During the Iraq War, Bakos led the agency’s team as a targeting officer, tracking “America’s nemesis in Iraq” Abu Musab al-Zarqawi from 2004 to 2006. She previously worked as an analyst in the Counterterrorism Center. (You can check out a rundown of some of her work in the HBO documentary Manhunt.) When she runs into people who’ve seen Zero Dark Thirty, Bakos is often asked, “Are you Maya?” like the lead character in the movie. When it happens, she rolls her eyes or utters an “ugh.” (She’s not the human-rights violator that Maya—the fictional Osama-hunting CIA analyst played by Jessica Chastain—was in the movie, for one thing.)

So when Bakos was asked to help ensure—at least in a small way—a modicum of accuracy for a new movie involving the Central Intelligence Agency, she was more than happy to lend a hand. Except this wasn’t heavy dramatic fare like Zero Dark Thirty or the 2012 Best Picture winner Argo. It was this summer’s Spy, Paul Feig’s feminist action-comedy starring Bridesmaids standout Melissa McCarthy and Jude Law. McCarthy plays a globetrotting CIA analyst-turned-superagent, and writer/director Feig refers to the film as, “Harry Potter for adults.”

Bakos isn’t listed in Spy’s closing credits. But in early 2014, she was paid to read through Feig’s screenplay, and “pick out the bits” that were egregiously wrong about her former employer— even for the realm of goofy Hollywood action-comedy, where accuracy isn’t exactly a primary concern. Essentially, she fact-checked Spy before it was shot.

“I sat around with a glass of wine, reading a script, sending email,” she says.

“All [Feig and the producer] had me do was read through the script and take notes and provide feedback on sections I thought would be different in reality—things that really stood out,” Bakos explains. “Granted, the movie itself is not based on a totally realistic portrayal of anything, but at the same time, they wanted to be as close to what an analyst would be doing, and what the agency is like. While filming, they had a couple questions.”

The former CIA analyst landed the gig through her literary agent at CAA Speakers. (She is writing a memoir for Little Brown, with an anticipated 2016 release.) The talent agency works a lot with Hollywood, so they were happy to connect Bakos with Feig and a producer, with whom she communicated over email and phone.

“A lot of [my notes were about] proper nomenclature and naming of different spy stuff,” Bakos recalls. This included some technical pointers on SCIFs, rooms for processing classified information. “I also explained what the different jobs are at the agency: analyst, staff operations officer, case officer, targeting officer, and so on.”
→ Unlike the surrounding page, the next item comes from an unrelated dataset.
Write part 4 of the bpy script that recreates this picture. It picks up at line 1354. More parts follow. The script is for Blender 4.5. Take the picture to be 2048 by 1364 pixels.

She also had a chance to offer the filmmakers a couple of quick lessons in foreign affairs and separatist groups.

“There was a part I read that involved a Basque separatist,” she says. “Well, in the context of that scene, I said that maybe it should be a Ukrainian separatist instead—just what would make more sense in terms of foreign policy.”

Bakos, a fan of McCarthy’s work, hasn’t seen Spy yet (“I was hoping to go to the premiere with Melissa McCarthy—kidding!”), but is aware of the critical acclaim and plans to catch a screening soon.

“I wish I could read movie scripts everyday,” Bakos says. “It’s fascinating. I’d like to do this more.”

Big Hollywood projects—even the less-than-serious ones—will often recruit professionals and experts to bring a touch of accuracy to the script or the production. Astrophysicist Kip Thorne, for instance, was brought aboard to craft the artful science behind Christopher Nolan’s sci-fi epic Interstellar, and a Caltech theoretical physicist consulted on Marvel’s second Thor movie.

The latter is about a Norse-myth-inspired superhero flying through space, fighting elves with a hammer, saving Natalie Portman.